Öyle veya böyle aslında fark etmiyor.

Bir gazeteci darp edilince mesele olur mu?

OLUR!

Bu “Olur!”cular aslında tam tersi bir kanaati de taşıyanlardır. İki gazeteci darp edileydi kesin olurdu! Bire düşmek veya teke düşmek kötüdür! Diğer gazeteciler acilen toplanırlar. Sıcağı sıcağına konu lanetlenir… Malatya’da da öyle oldu. Basın ile uzaktan yakından alakası olanlar çok şiddetli bir “protesto” yaptılar. Sağ olsunlar.

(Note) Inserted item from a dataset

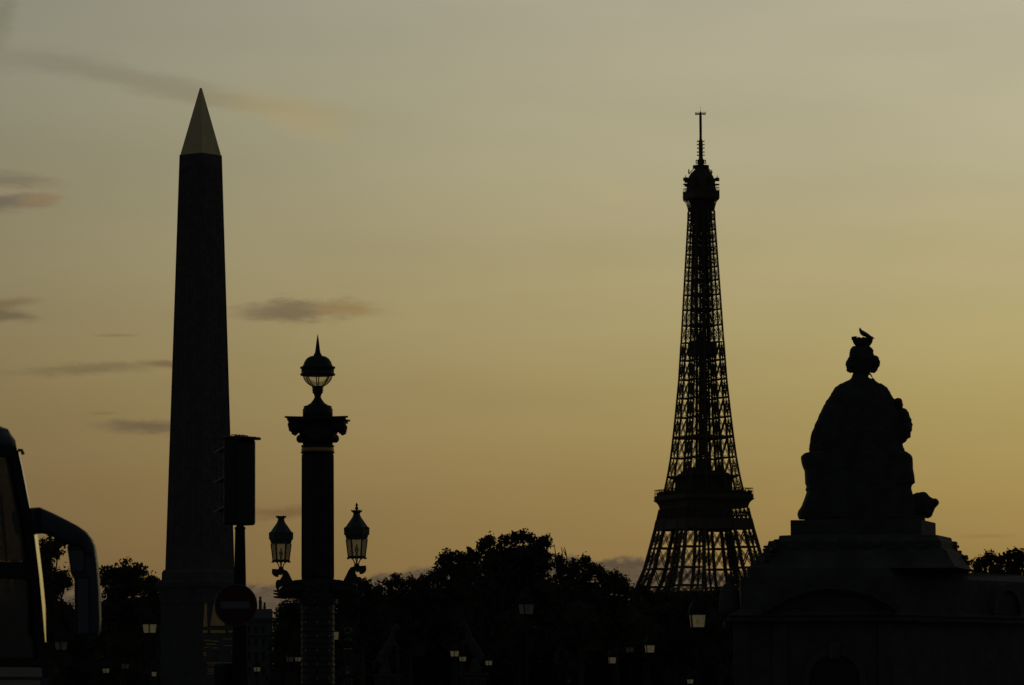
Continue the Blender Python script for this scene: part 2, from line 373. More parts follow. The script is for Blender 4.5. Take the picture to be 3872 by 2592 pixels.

Lakin gazetecinin darb-ı meseli, olmaya ki bir siyasiye, bir meşhur bürokrata uzansın! Konu olmaya ki soğumaya bırakılsın?

Her şey olur.

Bu memleket neler neler gördü.

Burhan Karaduman –hani şu darp edilen gazeteci- basına ilk yansıyan ifadelerinde kimi ipuçları veriyordu. Meselenin bir siyasiye(vekile) bir rektöre kadar uzanacağının ipuçları gizliydi… Hatta fısıltı gazeteleri daha cesur yorumlar yaptılar…

Fısıltı, Elias Canetti’nin Kitle ve İktidar adlı kitabında da dediği gibi, en güçlü basın yayın daldır.

Kadim asırlardan günümüze kadar böyle gelmiş, böyle de gidecektir…

İşte fısıltı gazetesine göre “Burhan Karaduman ‘ın sermayesi darp edilerek artmıştır. Helal olsun ona ki darp edildi! Reklamın iyisi kötüsü mü olur! Ne sermaye ama! Yarın bakarsın derler Burhancığım , İhlas Geleneği’nden geliyorsun, seni Nihat Abacı’dan boşalan yere verelim bu iş olsun bitsin! El sıkışalım! Demokrasi uzlaşı sanatıdır!”

Demokrasi şüphesiz hal çaresi arama sanatıdır da! (Söz konusu demokrasi olunca atış serbest!)

Nasıl olsa algı oluştu.

Siyaset kartları yeniden karıldı Malatya’da.

Büyükşehir için hesabı kitabı olanlar yeniden kartlara bakıyorlar!

Burhan sen ne yaptın?!

Keşke darp edilmeseydin!

Herkesin işine çomak soktun kardeşim!

Sahi nerede kalmıştık?

Bir gazeteci darp edilince mesele olur mu?

OLMAZ!

Darb-ı Mesel yani!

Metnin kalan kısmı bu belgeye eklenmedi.